Caso a demanda chinesa seja reduzida em alguns anos ou o país por algum motivo compre menor fatia da exportação gaúcha, Luz lembra de outro mercado:
– A Índia tem o mesmo potencial em termos de demanda de soja, mas ainda não desabrochou.
Tomás Torezani, economista da Fundação de Economia e Estatística (FEE), é mais cauteloso ao analisar o cenário. O especialista concorda que dificilmente em um curto período a demanda chinesa irá decrescer, mas avalia que qualquer dependência de comprador é problemática e, na soja, é ainda pior, pois a interferência climática ou de mercado pode prejudicar toda a arrecadação do Estado:
– Ficamos suscetíveis à economia e à demanda chinesa, que podem mudar por diversos fatores, mas também à mercê dos preços. Como se trata de uma commodity, os valores são dados pelo mercado internacional, sem poder de barganha. Diferentemente de produto manufaturado, cujo preço não oscila tanto.

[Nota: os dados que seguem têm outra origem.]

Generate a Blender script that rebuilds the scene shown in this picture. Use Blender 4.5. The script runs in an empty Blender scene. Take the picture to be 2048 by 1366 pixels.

Em 2005 e 2012, por exemplo, as safras gaúchas enfrentaram problemas climáticos e tiveram queda de produção. Já o cenário deste ano é um exemplo da volatilidade em termos de cotação. Embora o Rio Grande do Sul tenha exportado o maior volume da história em termos de toneladas para a China, o valor em dólares não superou o atingido em 2014, devido à alta oferta no mercado.
O consultor em agronegócio Carlos Cogo também avalia que "algum risco sempre há", mas como o destino é a maior importadora do mundo (a China compra 63% do total das exportações mundiais de soja), avalia que a chance de problema é mínima.
– Se formos ver por esse lado, todos os exportadores de soja do mundo estão nas mãos dos chineses. Como o apetite deles só cresce, não há o que temermos – diz Cogo, acrescentando que a China não tem capacidade de se tornar autossuficiente.
Expectativa positiva para o segundo semestre
A perspectiva para as exportações de soja no segundo semestre deste ano é promissora. Problemas climáticos na safra dos Estados Unidos devem reduzir a oferta no mercado e fazer o preço subir. Uma deficiência especialmente do Rio Grande do Sul também deve dar um empurrão: a capacidade de armazenamento de grãos está saturada.
– Em algum momento, os produtores vão ter de vender a soja colhida, porque não vai dar para ficar esperando formar melhores preços, como ocorreu no ano passado, porque já tem muita soja guardada para a capacidade existente – explica Tomás Torezani, economista da Fundação de Economia e Estatística (FEE).
Na disputa pelo mercado chinês, os Estados Unidos são o maior concorrente do Brasil. Segundo o consultor da Safras&Mercado, Luiz Fernando Gutierrez Roque, a soja tupiniquim tem vantagem em relação ao valor.
– O Brasil tem sido um parceiro melhor, porque nos últimos anos, em 2016 principalmente, o câmbio ajudou muito. Com o real desvalorizado, a soja brasileira torna-se mais barata para os chineses – aponta Roque.